--- start ---
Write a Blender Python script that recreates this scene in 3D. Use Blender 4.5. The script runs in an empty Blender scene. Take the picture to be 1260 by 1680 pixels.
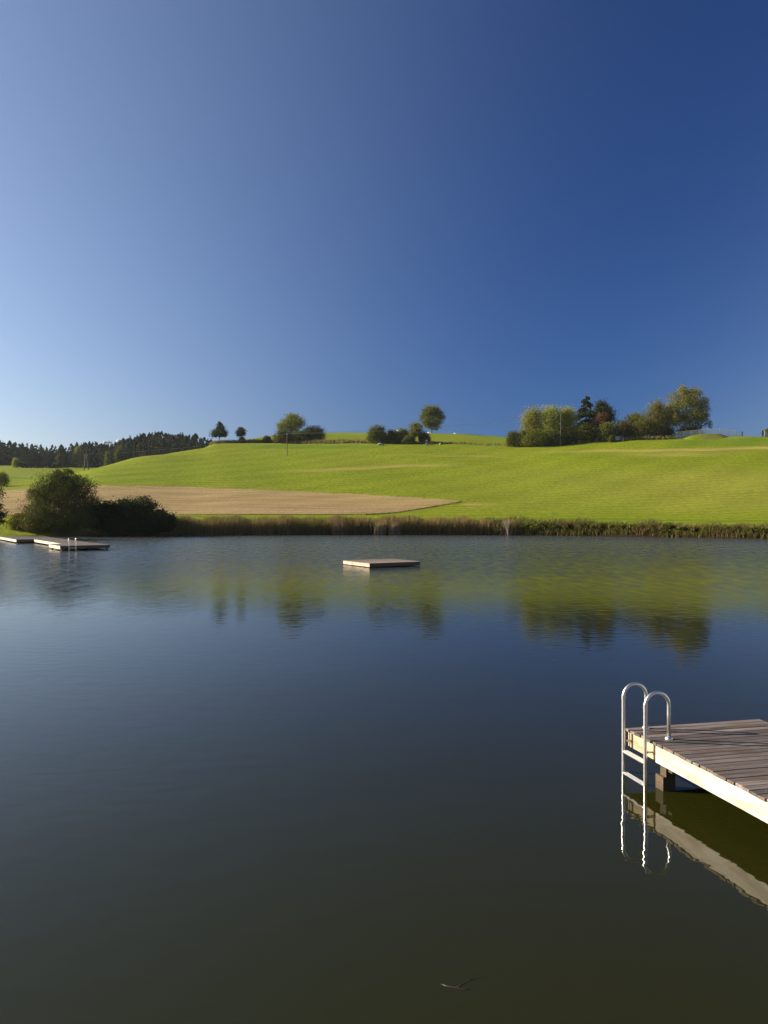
import bpy, bmesh, math, random
import numpy as np
from mathutils import Vector, Matrix

random.seed(7)
RNG = np.random.default_rng(7)
R = math.radians
scene = bpy.context.scene
COL = scene.collection

CAM_H = 3.0          # metres above the water
FPX = 1310.0         # focal length in photo pixels
CX, CY = 630.0, 840.0
POL = ((1.24, .905), (1.02, .81), (.88, .60))   # sky tint and strength of polarisation per channel
SUN_EL, SUN_AZ = R(22), R(-80)   # azimuth from +Y, clockwise

# ------------------------------------------------------------------ helpers
def tag(o, label=None, cat=None, group=None, kind=None):
    if label: o['label'] = label
    if cat: o['category'] = cat
    if group: o['group'] = group
    if kind: o['kind'] = kind
    return o

def empty(name, loc=(0, 0, 0), rz=0.0):
    o = bpy.data.objects.new(name, None)
    o.location = loc
    o.rotation_euler = (0, 0, rz)
    COL.objects.link(o)
    return o

def mesh_np(name, verts, faces, mat, parent=None, smooth=False):
    """verts (N,3), faces (M,k) arrays -> object"""
    verts = np.asarray(verts, dtype=np.float32)
    faces = np.asarray(faces, dtype=np.int32)
    me = bpy.data.meshes.new(name)
    m, k = faces.shape
    me.vertices.add(len(verts))
    me.vertices.foreach_set('co', verts.ravel())
    me.loops.add(m * k)
    me.loops.foreach_set('vertex_index', faces.ravel())
    me.polygons.add(m)
    me.polygons.foreach_set('loop_start', np.arange(0, m * k, k, dtype=np.int32))
    me.polygons.foreach_set('loop_total', np.full(m, k, dtype=np.int32))
    if smooth:
        me.polygons.foreach_set('use_smooth', np.ones(m, dtype=bool))
    me.update(calc_edges=True)
    me.validate()
    me.materials.append(mat)
    o = bpy.data.objects.new(name, me)
    COL.objects.link(o)
    if parent: o.parent = parent
    return o

def bm_obj(name, bm, mat, parent=None, smooth=False):
    me = bpy.data.meshes.new(name)
    bm.normal_update()
    bm.to_mesh(me); bm.free()
    if smooth:
        for p in me.polygons: p.use_smooth = True
    me.materials.append(mat)
    o = bpy.data.objects.new(name, me)
    COL.objects.link(o)
    if parent: o.parent = parent
    return o

def add_box(bm, c, ax, ay, az, sx, sy, sz, bevel=0.0):
    """box centred at c with unit axes and full sizes"""
    c = Vector(c); ax = Vector(ax); ay = Vector(ay); az = Vector(az)
    vs = []
    for i in (-.5, .5):
        for j in (-.5, .5):
            for k in (-.5, .5):
                vs.append(bm.verts.new(c + ax * sx * i + ay * sy * j + az * sz * k))
    idx = [(0, 1, 3, 2), (4, 6, 7, 5), (0, 4, 5, 1), (2, 3, 7, 6), (0, 2, 6, 4), (1, 5, 7, 3)]
    fs = [bm.faces.new([vs[i] for i in f]) for f in idx]
    if bevel > 0:
        es = list({e for f in fs for e in f.edges})
        bmesh.ops.bevel(bm, geom=es, offset=bevel, segments=2, affect='EDGES', profile=.5)
    return fs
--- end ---
> Exercise details: Restate the data above exactly, stripping out each image.

> Solved problem:
Write a Blender Python script that recreates this scene in 3D. Use Blender 4.5. The script runs in an empty Blender scene. Take the picture to be 1260 by 1680 pixels.
import bpy, bmesh, math, random
import numpy as np
from mathutils import Vector, Matrix

random.seed(7)
RNG = np.random.default_rng(7)
R = math.radians
scene = bpy.context.scene
COL = scene.collection

CAM_H = 3.0          # metres above the water
FPX = 1310.0         # focal length in photo pixels
CX, CY = 630.0, 840.0
POL = ((1.24, .905), (1.02, .81), (.88, .60))   # sky tint and strength of polarisation per channel
SUN_EL, SUN_AZ = R(22), R(-80)   # azimuth from +Y, clockwise

# ------------------------------------------------------------------ helpers
def tag(o, label=None, cat=None, group=None, kind=None):
    if label: o['label'] = label
    if cat: o['category'] = cat
    if group: o['group'] = group
    if kind: o['kind'] = kind
    return o

def empty(name, loc=(0, 0, 0), rz=0.0):
    o = bpy.data.objects.new(name, None)
    o.location = loc
    o.rotation_euler = (0, 0, rz)
    COL.objects.link(o)
    return o

def mesh_np(name, verts, faces, mat, parent=None, smooth=False):
    """verts (N,3), faces (M,k) arrays -> object"""
    verts = np.asarray(verts, dtype=np.float32)
    faces = np.asarray(faces, dtype=np.int32)
    me = bpy.data.meshes.new(name)
    m, k = faces.shape
    me.vertices.add(len(verts))
    me.vertices.foreach_set('co', verts.ravel())
    me.loops.add(m * k)
    me.loops.foreach_set('vertex_index', faces.ravel())
    me.polygons.add(m)
    me.polygons.foreach_set('loop_start', np.arange(0, m * k, k, dtype=np.int32))
    me.polygons.foreach_set('loop_total', np.full(m, k, dtype=np.int32))
    if smooth:
        me.polygons.foreach_set('use_smooth', np.ones(m, dtype=bool))
    me.update(calc_edges=True)
    me.validate()
    me.materials.append(mat)
    o = bpy.data.objects.new(name, me)
    COL.objects.link(o)
    if parent: o.parent = parent
    return o

def bm_obj(name, bm, mat, parent=None, smooth=False):
    me = bpy.data.meshes.new(name)
    bm.normal_update()
    bm.to_mesh(me); bm.free()
    if smooth:
        for p in me.polygons: p.use_smooth = True
    me.materials.append(mat)
    o = bpy.data.objects.new(name, me)
    COL.objects.link(o)
    if parent: o.parent = parent
    return o

def add_box(bm, c, ax, ay, az, sx, sy, sz, bevel=0.0):
    """box centred at c with unit axes and full sizes"""
    c = Vector(c); ax = Vector(ax); ay = Vector(ay); az = Vector(az)
    vs = []
    for i in (-.5, .5):
        for j in (-.5, .5):
            for k in (-.5, .5):
                vs.append(bm.verts.new(c + ax * sx * i + ay * sy * j + az * sz * k))
    idx = [(0, 1, 3, 2), (4, 6, 7, 5), (0, 4, 5, 1), (2, 3, 7, 6), (0, 2, 6, 4), (1, 5, 7, 3)]
    fs = [bm.faces.new([vs[i] for i in f]) for f in idx]
    if bevel > 0:
        es = list({e for f in fs for e in f.edges})
        bmesh.ops.bevel(bm, geom=es, offset=bevel, segments=2, affect='EDGES', profile=.5)
    return fs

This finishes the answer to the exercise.